Although it was fruitful for the brokers (since they were the ones handling important issues), yet it doesn’t make sense for customers to pay a large sum out of their fortune, just like this. So, to provide profits mutually to both the parties, traditional brokerage system was replaced by online trading. The added advantage was, there were trading software, brokerage calculator and online trading apps to help customers execute bulk orders.

The Zero Brokerage Model was an added benefit to online trading.

# The Zero Brokerage Model: Example of Creativity at Its Best! 


This model basically exists to cut costs on brokerage by eliminating broker’s hefty share per executed order. It reduces costs and helps you save money in either of the aforementioned ways:


1)      Making equity delivery trades or equity trading absolutely free (which attracts most investors)

2)      By charging a flat fee per executed orders on Futures and Options (F&O), Commodities and Equity executed intraday orders.

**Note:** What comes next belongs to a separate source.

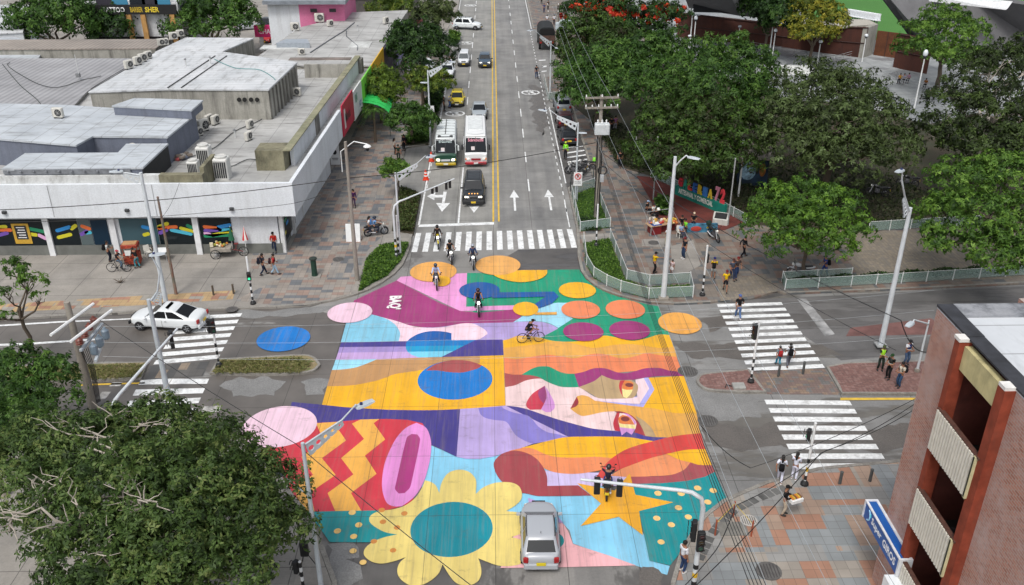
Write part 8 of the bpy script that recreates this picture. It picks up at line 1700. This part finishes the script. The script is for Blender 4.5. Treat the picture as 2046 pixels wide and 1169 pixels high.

This flat fee is a small amount applicable across all exchanges. Even though other charges (like transaction charge, exchange charge, service tax and statutory taxes) are levied on orders, reduction of brokerage fee on the whole makes relieves customer’s pocket.

How is It Savvy?

The Zero Brokerage model imposed on online trading ensures no or a small flat fee is charged per trade, irrespective of the type/size of underlying securities and transaction volume. In short, if your brokerage firm charges Rs. 20/- per trade and you’re buying or selling two stocks per day, you end up paying Rs. 40/- on transactions, which is quite cheap.

Charges are fixed on derivative orders since their size restrictions (minimum lot size should be around Rs. 2 lakhs) and lower ticket transaction costs you either flat fee or 0.01 to 0.05% per order (whichever is lower).

In a Nutshell…

Introduction of zero brokerage model means we save more and pay less. Since ‘money saved is money earned’, you end up being happier and richer!